◆ Task requirements ◆
Reproduce each line exactly.

◆ Material ◆
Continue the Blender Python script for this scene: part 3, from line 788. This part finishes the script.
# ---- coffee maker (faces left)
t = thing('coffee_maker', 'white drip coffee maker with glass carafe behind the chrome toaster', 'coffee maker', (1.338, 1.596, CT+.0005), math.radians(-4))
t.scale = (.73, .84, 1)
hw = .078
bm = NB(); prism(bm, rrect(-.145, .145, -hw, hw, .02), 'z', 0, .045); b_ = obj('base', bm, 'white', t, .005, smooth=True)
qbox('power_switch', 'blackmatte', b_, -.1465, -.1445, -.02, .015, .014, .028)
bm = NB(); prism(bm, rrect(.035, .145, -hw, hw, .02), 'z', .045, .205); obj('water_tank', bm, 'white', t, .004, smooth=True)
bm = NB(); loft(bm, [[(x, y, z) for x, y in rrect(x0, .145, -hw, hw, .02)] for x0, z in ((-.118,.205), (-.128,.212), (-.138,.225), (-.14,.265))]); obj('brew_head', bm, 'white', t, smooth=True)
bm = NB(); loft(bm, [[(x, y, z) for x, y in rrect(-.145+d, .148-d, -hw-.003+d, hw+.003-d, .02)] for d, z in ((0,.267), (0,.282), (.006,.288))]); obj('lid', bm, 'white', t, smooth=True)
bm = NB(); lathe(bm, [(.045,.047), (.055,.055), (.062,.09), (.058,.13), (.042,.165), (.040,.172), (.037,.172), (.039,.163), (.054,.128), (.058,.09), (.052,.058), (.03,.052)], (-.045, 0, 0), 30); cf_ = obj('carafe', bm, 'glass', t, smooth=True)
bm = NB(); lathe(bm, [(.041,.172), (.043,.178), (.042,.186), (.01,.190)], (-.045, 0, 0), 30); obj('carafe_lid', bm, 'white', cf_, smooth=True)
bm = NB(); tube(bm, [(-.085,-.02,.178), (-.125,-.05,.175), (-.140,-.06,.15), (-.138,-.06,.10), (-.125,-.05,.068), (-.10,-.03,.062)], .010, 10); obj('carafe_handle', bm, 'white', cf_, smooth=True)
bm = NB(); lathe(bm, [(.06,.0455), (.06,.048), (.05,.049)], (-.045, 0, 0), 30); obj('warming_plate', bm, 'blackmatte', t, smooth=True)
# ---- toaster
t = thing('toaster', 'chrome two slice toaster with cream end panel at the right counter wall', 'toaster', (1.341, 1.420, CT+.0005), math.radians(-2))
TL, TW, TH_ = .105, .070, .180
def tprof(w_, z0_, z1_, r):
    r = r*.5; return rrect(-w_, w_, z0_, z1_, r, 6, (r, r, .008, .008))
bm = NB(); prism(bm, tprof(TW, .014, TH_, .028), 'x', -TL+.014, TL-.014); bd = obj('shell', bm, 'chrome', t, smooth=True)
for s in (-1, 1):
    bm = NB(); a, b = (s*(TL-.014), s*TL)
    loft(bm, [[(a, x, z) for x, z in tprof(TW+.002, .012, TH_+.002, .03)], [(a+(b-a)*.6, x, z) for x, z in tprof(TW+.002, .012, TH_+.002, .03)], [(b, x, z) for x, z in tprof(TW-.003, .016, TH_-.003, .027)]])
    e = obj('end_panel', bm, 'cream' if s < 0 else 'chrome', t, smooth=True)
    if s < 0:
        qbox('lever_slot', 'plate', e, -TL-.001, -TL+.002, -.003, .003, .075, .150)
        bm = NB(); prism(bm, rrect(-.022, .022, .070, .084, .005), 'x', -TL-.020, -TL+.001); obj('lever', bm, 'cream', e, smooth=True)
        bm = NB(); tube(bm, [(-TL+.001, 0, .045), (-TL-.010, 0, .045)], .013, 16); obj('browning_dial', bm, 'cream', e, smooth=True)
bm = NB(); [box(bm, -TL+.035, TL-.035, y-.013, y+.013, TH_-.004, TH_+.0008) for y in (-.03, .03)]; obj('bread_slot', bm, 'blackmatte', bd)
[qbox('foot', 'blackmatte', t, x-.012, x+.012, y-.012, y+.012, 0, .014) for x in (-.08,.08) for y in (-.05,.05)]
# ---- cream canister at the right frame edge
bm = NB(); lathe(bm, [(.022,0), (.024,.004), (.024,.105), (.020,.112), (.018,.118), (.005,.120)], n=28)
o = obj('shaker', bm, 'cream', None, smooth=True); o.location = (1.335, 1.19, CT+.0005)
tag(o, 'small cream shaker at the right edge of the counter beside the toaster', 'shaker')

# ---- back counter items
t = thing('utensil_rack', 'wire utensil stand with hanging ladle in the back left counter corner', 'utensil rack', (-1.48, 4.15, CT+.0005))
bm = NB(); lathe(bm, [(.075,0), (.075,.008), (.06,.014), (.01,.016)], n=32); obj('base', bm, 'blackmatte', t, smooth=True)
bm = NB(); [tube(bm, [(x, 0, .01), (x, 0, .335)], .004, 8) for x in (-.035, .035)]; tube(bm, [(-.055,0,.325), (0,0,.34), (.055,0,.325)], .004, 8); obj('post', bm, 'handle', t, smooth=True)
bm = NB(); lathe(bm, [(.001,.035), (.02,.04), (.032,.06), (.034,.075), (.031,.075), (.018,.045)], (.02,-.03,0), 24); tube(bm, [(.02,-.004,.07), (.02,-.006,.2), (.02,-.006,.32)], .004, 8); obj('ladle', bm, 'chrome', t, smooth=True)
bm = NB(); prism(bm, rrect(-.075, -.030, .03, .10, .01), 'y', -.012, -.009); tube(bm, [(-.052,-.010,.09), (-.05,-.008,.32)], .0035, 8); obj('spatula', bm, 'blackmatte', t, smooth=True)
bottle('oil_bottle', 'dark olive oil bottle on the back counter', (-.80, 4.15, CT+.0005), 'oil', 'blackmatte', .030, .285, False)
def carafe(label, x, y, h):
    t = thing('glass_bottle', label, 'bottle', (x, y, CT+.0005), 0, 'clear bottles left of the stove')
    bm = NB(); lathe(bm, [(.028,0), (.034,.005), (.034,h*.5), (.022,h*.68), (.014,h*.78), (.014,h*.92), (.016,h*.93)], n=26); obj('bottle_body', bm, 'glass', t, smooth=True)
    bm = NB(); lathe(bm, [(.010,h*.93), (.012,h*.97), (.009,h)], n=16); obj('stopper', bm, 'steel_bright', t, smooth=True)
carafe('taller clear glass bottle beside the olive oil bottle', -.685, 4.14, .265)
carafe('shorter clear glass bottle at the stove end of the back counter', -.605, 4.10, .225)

◆ Answer for this exercise ◆
Continue the Blender Python script for this scene: part 3, from line 788. This part finishes the script.
# ---- coffee maker (faces left)
t = thing('coffee_maker', 'white drip coffee maker with glass carafe behind the chrome toaster', 'coffee maker', (1.338, 1.596, CT+.0005), math.radians(-4))
t.scale = (.73, .84, 1)
hw = .078
bm = NB(); prism(bm, rrect(-.145, .145, -hw, hw, .02), 'z', 0, .045); b_ = obj('base', bm, 'white', t, .005, smooth=True)
qbox('power_switch', 'blackmatte', b_, -.1465, -.1445, -.02, .015, .014, .028)
bm = NB(); prism(bm, rrect(.035, .145, -hw, hw, .02), 'z', .045, .205); obj('water_tank', bm, 'white', t, .004, smooth=True)
bm = NB(); loft(bm, [[(x, y, z) for x, y in rrect(x0, .145, -hw, hw, .02)] for x0, z in ((-.118,.205), (-.128,.212), (-.138,.225), (-.14,.265))]); obj('brew_head', bm, 'white', t, smooth=True)
bm = NB(); loft(bm, [[(x, y, z) for x, y in rrect(-.145+d, .148-d, -hw-.003+d, hw+.003-d, .02)] for d, z in ((0,.267), (0,.282), (.006,.288))]); obj('lid', bm, 'white', t, smooth=True)
bm = NB(); lathe(bm, [(.045,.047), (.055,.055), (.062,.09), (.058,.13), (.042,.165), (.040,.172), (.037,.172), (.039,.163), (.054,.128), (.058,.09), (.052,.058), (.03,.052)], (-.045, 0, 0), 30); cf_ = obj('carafe', bm, 'glass', t, smooth=True)
bm = NB(); lathe(bm, [(.041,.172), (.043,.178), (.042,.186), (.01,.190)], (-.045, 0, 0), 30); obj('carafe_lid', bm, 'white', cf_, smooth=True)
bm = NB(); tube(bm, [(-.085,-.02,.178), (-.125,-.05,.175), (-.140,-.06,.15), (-.138,-.06,.10), (-.125,-.05,.068), (-.10,-.03,.062)], .010, 10); obj('carafe_handle', bm, 'white', cf_, smooth=True)
bm = NB(); lathe(bm, [(.06,.0455), (.06,.048), (.05,.049)], (-.045, 0, 0), 30); obj('warming_plate', bm, 'blackmatte', t, smooth=True)
# ---- toaster
t = thing('toaster', 'chrome two slice toaster with cream end panel at the right counter wall', 'toaster', (1.341, 1.420, CT+.0005), math.radians(-2))
TL, TW, TH_ = .105, .070, .180
def tprof(w_, z0_, z1_, r):
    r = r*.5; return rrect(-w_, w_, z0_, z1_, r, 6, (r, r, .008, .008))
bm = NB(); prism(bm, tprof(TW, .014, TH_, .028), 'x', -TL+.014, TL-.014); bd = obj('shell', bm, 'chrome', t, smooth=True)
for s in (-1, 1):
    bm = NB(); a, b = (s*(TL-.014), s*TL)
    loft(bm, [[(a, x, z) for x, z in tprof(TW+.002, .012, TH_+.002, .03)], [(a+(b-a)*.6, x, z) for x, z in tprof(TW+.002, .012, TH_+.002, .03)], [(b, x, z) for x, z in tprof(TW-.003, .016, TH_-.003, .027)]])
    e = obj('end_panel', bm, 'cream' if s < 0 else 'chrome', t, smooth=True)
    if s < 0:
        qbox('lever_slot', 'plate', e, -TL-.001, -TL+.002, -.003, .003, .075, .150)
        bm = NB(); prism(bm, rrect(-.022, .022, .070, .084, .005), 'x', -TL-.020, -TL+.001); obj('lever', bm, 'cream', e, smooth=True)
        bm = NB(); tube(bm, [(-TL+.001, 0, .045), (-TL-.010, 0, .045)], .013, 16); obj('browning_dial', bm, 'cream', e, smooth=True)
bm = NB(); [box(bm, -TL+.035, TL-.035, y-.013, y+.013, TH_-.004, TH_+.0008) for y in (-.03, .03)]; obj('bread_slot', bm, 'blackmatte', bd)
[qbox('foot', 'blackmatte', t, x-.012, x+.012, y-.012, y+.012, 0, .014) for x in (-.08,.08) for y in (-.05,.05)]
# ---- cream canister at the right frame edge
bm = NB(); lathe(bm, [(.022,0), (.024,.004), (.024,.105), (.020,.112), (.018,.118), (.005,.120)], n=28)
o = obj('shaker', bm, 'cream', None, smooth=True); o.location = (1.335, 1.19, CT+.0005)
tag(o, 'small cream shaker at the right edge of the counter beside the toaster', 'shaker')

# ---- back counter items
t = thing('utensil_rack', 'wire utensil stand with hanging ladle in the back left counter corner', 'utensil rack', (-1.48, 4.15, CT+.0005))
bm = NB(); lathe(bm, [(.075,0), (.075,.008), (.06,.014), (.01,.016)], n=32); obj('base', bm, 'blackmatte', t, smooth=True)
bm = NB(); [tube(bm, [(x, 0, .01), (x, 0, .335)], .004, 8) for x in (-.035, .035)]; tube(bm, [(-.055,0,.325), (0,0,.34), (.055,0,.325)], .004, 8); obj('post', bm, 'handle', t, smooth=True)
bm = NB(); lathe(bm, [(.001,.035), (.02,.04), (.032,.06), (.034,.075), (.031,.075), (.018,.045)], (.02,-.03,0), 24); tube(bm, [(.02,-.004,.07), (.02,-.006,.2), (.02,-.006,.32)], .004, 8); obj('ladle', bm, 'chrome', t, smooth=True)
bm = NB(); prism(bm, rrect(-.075, -.030, .03, .10, .01), 'y', -.012, -.009); tube(bm, [(-.052,-.010,.09), (-.05,-.008,.32)], .0035, 8); obj('spatula', bm, 'blackmatte', t, smooth=True)
bottle('oil_bottle', 'dark olive oil bottle on the back counter', (-.80, 4.15, CT+.0005), 'oil', 'blackmatte', .030, .285, False)
def carafe(label, x, y, h):
    t = thing('glass_bottle', label, 'bottle', (x, y, CT+.0005), 0, 'clear bottles left of the stove')
    bm = NB(); lathe(bm, [(.028,0), (.034,.005), (.034,h*.5), (.022,h*.68), (.014,h*.78), (.014,h*.92), (.016,h*.93)], n=26); obj('bottle_body', bm, 'glass', t, smooth=True)
    bm = NB(); lathe(bm, [(.010,h*.93), (.012,h*.97), (.009,h)], n=16); obj('stopper', bm, 'steel_bright', t, smooth=True)
carafe('taller clear glass bottle beside the olive oil bottle', -.685, 4.14, .265)
carafe('shorter clear glass bottle at the stove end of the back counter', -.605, 4.10, .225)